EXERCISE BRIEF: Repeat the entire listing exactly as written.

DATASET SECTION:

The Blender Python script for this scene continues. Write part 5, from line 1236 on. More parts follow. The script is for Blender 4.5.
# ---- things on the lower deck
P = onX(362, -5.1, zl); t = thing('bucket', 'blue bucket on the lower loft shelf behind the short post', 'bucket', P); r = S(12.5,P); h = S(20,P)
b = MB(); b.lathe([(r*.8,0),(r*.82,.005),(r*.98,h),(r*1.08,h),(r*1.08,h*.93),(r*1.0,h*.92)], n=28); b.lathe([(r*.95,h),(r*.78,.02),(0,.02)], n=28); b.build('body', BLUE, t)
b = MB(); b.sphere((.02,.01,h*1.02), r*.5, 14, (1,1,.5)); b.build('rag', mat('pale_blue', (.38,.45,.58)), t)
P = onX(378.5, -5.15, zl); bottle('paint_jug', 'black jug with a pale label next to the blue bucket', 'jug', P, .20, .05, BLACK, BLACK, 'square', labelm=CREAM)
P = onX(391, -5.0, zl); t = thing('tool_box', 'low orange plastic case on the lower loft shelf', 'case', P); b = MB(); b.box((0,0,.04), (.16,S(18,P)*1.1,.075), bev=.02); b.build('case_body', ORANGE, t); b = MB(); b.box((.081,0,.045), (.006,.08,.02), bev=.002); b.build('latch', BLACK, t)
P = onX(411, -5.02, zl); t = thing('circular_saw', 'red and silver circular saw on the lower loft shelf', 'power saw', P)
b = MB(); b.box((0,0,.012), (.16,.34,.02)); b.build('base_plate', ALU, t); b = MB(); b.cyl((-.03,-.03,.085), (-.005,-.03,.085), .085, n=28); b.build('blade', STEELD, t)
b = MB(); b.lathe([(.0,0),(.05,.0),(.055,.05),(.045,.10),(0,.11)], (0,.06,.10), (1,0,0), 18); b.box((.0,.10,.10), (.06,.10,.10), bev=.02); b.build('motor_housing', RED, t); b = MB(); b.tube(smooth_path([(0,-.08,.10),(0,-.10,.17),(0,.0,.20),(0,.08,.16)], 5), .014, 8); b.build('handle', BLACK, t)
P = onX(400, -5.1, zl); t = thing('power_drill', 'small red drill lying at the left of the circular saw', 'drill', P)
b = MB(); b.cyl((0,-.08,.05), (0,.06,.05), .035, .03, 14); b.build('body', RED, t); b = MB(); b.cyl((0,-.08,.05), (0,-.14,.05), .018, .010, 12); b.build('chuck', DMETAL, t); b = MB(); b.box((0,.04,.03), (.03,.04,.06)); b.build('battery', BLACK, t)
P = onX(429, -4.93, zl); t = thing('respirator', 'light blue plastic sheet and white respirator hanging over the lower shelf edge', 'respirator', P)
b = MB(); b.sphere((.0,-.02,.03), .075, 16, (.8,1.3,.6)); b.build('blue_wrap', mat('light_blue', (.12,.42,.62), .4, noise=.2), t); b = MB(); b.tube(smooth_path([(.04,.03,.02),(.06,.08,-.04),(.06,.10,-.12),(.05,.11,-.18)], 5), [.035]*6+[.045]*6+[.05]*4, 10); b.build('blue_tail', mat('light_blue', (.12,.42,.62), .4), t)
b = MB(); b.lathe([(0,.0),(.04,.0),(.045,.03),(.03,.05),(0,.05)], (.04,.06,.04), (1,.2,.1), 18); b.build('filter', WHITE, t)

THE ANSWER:
The Blender Python script for this scene continues. Write part 5, from line 1236 on. More parts follow. The script is for Blender 4.5.
# ---- things on the lower deck
P = onX(362, -5.1, zl); t = thing('bucket', 'blue bucket on the lower loft shelf behind the short post', 'bucket', P); r = S(12.5,P); h = S(20,P)
b = MB(); b.lathe([(r*.8,0),(r*.82,.005),(r*.98,h),(r*1.08,h),(r*1.08,h*.93),(r*1.0,h*.92)], n=28); b.lathe([(r*.95,h),(r*.78,.02),(0,.02)], n=28); b.build('body', BLUE, t)
b = MB(); b.sphere((.02,.01,h*1.02), r*.5, 14, (1,1,.5)); b.build('rag', mat('pale_blue', (.38,.45,.58)), t)
P = onX(378.5, -5.15, zl); bottle('paint_jug', 'black jug with a pale label next to the blue bucket', 'jug', P, .20, .05, BLACK, BLACK, 'square', labelm=CREAM)
P = onX(391, -5.0, zl); t = thing('tool_box', 'low orange plastic case on the lower loft shelf', 'case', P); b = MB(); b.box((0,0,.04), (.16,S(18,P)*1.1,.075), bev=.02); b.build('case_body', ORANGE, t); b = MB(); b.box((.081,0,.045), (.006,.08,.02), bev=.002); b.build('latch', BLACK, t)
P = onX(411, -5.02, zl); t = thing('circular_saw', 'red and silver circular saw on the lower loft shelf', 'power saw', P)
b = MB(); b.box((0,0,.012), (.16,.34,.02)); b.build('base_plate', ALU, t); b = MB(); b.cyl((-.03,-.03,.085), (-.005,-.03,.085), .085, n=28); b.build('blade', STEELD, t)
b = MB(); b.lathe([(.0,0),(.05,.0),(.055,.05),(.045,.10),(0,.11)], (0,.06,.10), (1,0,0), 18); b.box((.0,.10,.10), (.06,.10,.10), bev=.02); b.build('motor_housing', RED, t); b = MB(); b.tube(smooth_path([(0,-.08,.10),(0,-.10,.17),(0,.0,.20),(0,.08,.16)], 5), .014, 8); b.build('handle', BLACK, t)
P = onX(400, -5.1, zl); t = thing('power_drill', 'small red drill lying at the left of the circular saw', 'drill', P)
b = MB(); b.cyl((0,-.08,.05), (0,.06,.05), .035, .03, 14); b.build('body', RED, t); b = MB(); b.cyl((0,-.08,.05), (0,-.14,.05), .018, .010, 12); b.build('chuck', DMETAL, t); b = MB(); b.box((0,.04,.03), (.03,.04,.06)); b.build('battery', BLACK, t)
P = onX(429, -4.93, zl); t = thing('respirator', 'light blue plastic sheet and white respirator hanging over the lower shelf edge', 'respirator', P)
b = MB(); b.sphere((.0,-.02,.03), .075, 16, (.8,1.3,.6)); b.build('blue_wrap', mat('light_blue', (.12,.42,.62), .4, noise=.2), t); b = MB(); b.tube(smooth_path([(.04,.03,.02),(.06,.08,-.04),(.06,.10,-.12),(.05,.11,-.18)], 5), [.035]*6+[.045]*6+[.05]*4, 10); b.build('blue_tail', mat('light_blue', (.12,.42,.62), .4), t)
b = MB(); b.lathe([(0,.0),(.04,.0),(.045,.03),(.03,.05),(0,.05)], (.04,.06,.04), (1,.2,.1), 18); b.build('filter', WHITE, t)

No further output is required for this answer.